November, 2007
Reexamining the Republican Party
Lyle Kossis
A look back at traditional conservatism
In today’s parlance, a conservative or a Republican is usually aligned with someone who favors making abortion illegal, thinks the United States should actively engage other countries in pre-emptive war in the name of either “spreading democracy” or fighting the “War on Terror,” and shows a willingness to enact one’s beliefs, not only about religion, into law.
In today’s parlance, a conservative or a Republican is usually aligned with someone who favors making abortion illegal, thinks the United States should actively engage other countries in pre-emptive war in the name of either “spreading democracy” or fighting the “War on Terror,” and shows a willingness to enact one’s beliefs, not only about religion, into law. This general notion represents society’s judgments as to what would constitute conservative or Republican positions on many of the important issues facing our country today. But oddly enough, this certainly wasn’t always the case.

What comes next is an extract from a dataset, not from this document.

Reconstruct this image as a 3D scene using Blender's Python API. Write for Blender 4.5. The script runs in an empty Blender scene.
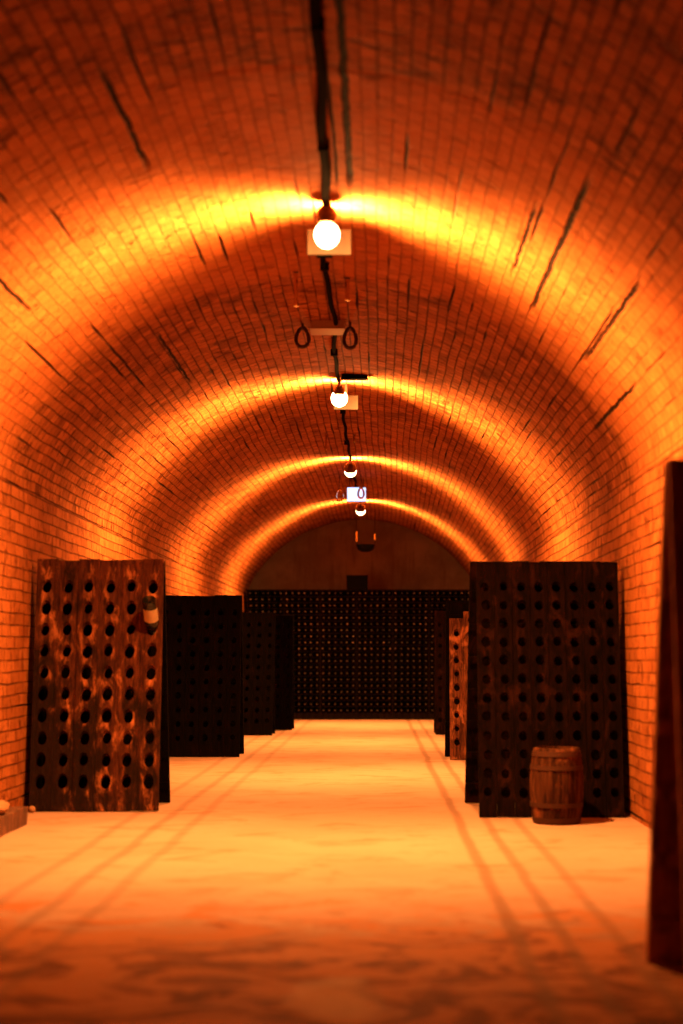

The 1872 platform of the Republican Party, a traditional, conservative platform, contained nineteen different articles specifying Republican stances on major issues facing the country that are analogous to some we face today. Here are some examples.
Article one: “The United States, under the previous Republican administration…ensured that immigration was protected and encouraged.”
Immigration was the movement that founded this country and it was the lifeline that helped us rise to greatness. Immigration has always been considered a vital source of economic growth and the process should not be made unnecessarily hard, nor should we even contemplate closing our borders completely.
I am not advocating that we have a free-for-all, where we kick down the fences and let the masses run over here; but it’s important to remember that the notion that Republicans or conservatives hate people from other countries or ethnicities, and want to close off our country is simply untrue. Certain people who have some warped interpretation of the history and the possible future of this country have gotten control of the Republican Party and branded it with that image.
Article three: “Complete liberty and exact equality in the enjoyment of all civil, political, and public rights should be established and effectually maintained throughout the Union, by efficient and appropriate State and Federal legislation.”
The traditional, conservative position with regards to the area of civil rights and civil liberties has always been one that has profound respect for individual rights and casts a weary eye on government acts that curtail those privileges. Republicans were known for ensuring that Democrats did not strip African-Americans of their newly acquired rights or impose harsh protectionist measures on the economy that would damage international trade and hamper industry here at home.
Article four: “The National Government should seek to maintain honorable peace with all nations, protecting its citizens everywhere, and sympathizing with all people who strive for greater liberty.”
Just take a moment and let that sink in. It was traditionally the Republicans, and conservatives, who made it a goal to maintain peace, not war, with all nations, and aimed to sympathize with those who were striving with greater liberty. There is no talk about making the world safe for democracy or invading countries that never attacked us to root out a dictator. Republicans recognized the insurmountable difficulties that come along with major foreign adventures and wisely steered clear from them.
With regards to the Iraq War, I think it is obvious from their platform that the Republicans of old, the true conservatives, would have vehemently disagreed with our current occupation of Iraq and the idea that we need to police the world. Being anti-war, wishing for world peace, or working to settle out differences through honorable and diplomatic channels is at the heart of conservative ideology.
Article five: “Any system of the civil service under which the subordinate positions of the government are considered rewards for mere party zeal is fatally demoralizing, and we therefore favor a reform of the system by laws which shall abolish the evils of patronage, and make honesty, efficiency, and fidelity the essential qualifications for public positions, without practically creating a lifetenure of office.”
To clarify, it is NOT customary for a Republican administration to fill cabinet positions, military appointments, or advisers with nothing but party tools who never step out of line. Any patronage system or appointment process that assigns people as civil servants merely because they are of the same party is “fatally demoralizing.”
Article sixteen: “The Republican Party… disapproves of the resort to unconstitutional laws for the purpose of removing evils, by interference with rights not surrendered by the people to either the State or National Government.”
This is classic Republicanism, limited government ideology that was the mainstay of the Republican Party well into the 1980’s. Government intervention is bad. It is bad when it tries to interfere in the economy, and it is bad when it tires to interfere into people’s personal lives.
All of the drug laws, drinking laws, and laws protecting morality or religious ideology would be repealed and discouraged under a truly conservative or Republican administration. Interfering with individual rights, personal liberty, individual choice, and personal privacy is a statist notion that has never had a home in the Republican Party until the New Right revolution in the 1980’s.
In closing, if you meet someone and they say they are conservative, ask them what they mean. Please do not assume that a conservative entails what you always thought it did. Most of what the Republican Party stands for today and what it represents is not conservative.
Being an antiwar civil libertarian does not disqualify one from membership in the Republican Party; actually, it does quite the opposite. There are a few conservatives left, myself included, who want to go back to a state of limited government and more freedom for everybody, but it seems today that we have no home. The Republican Party has abandoned us.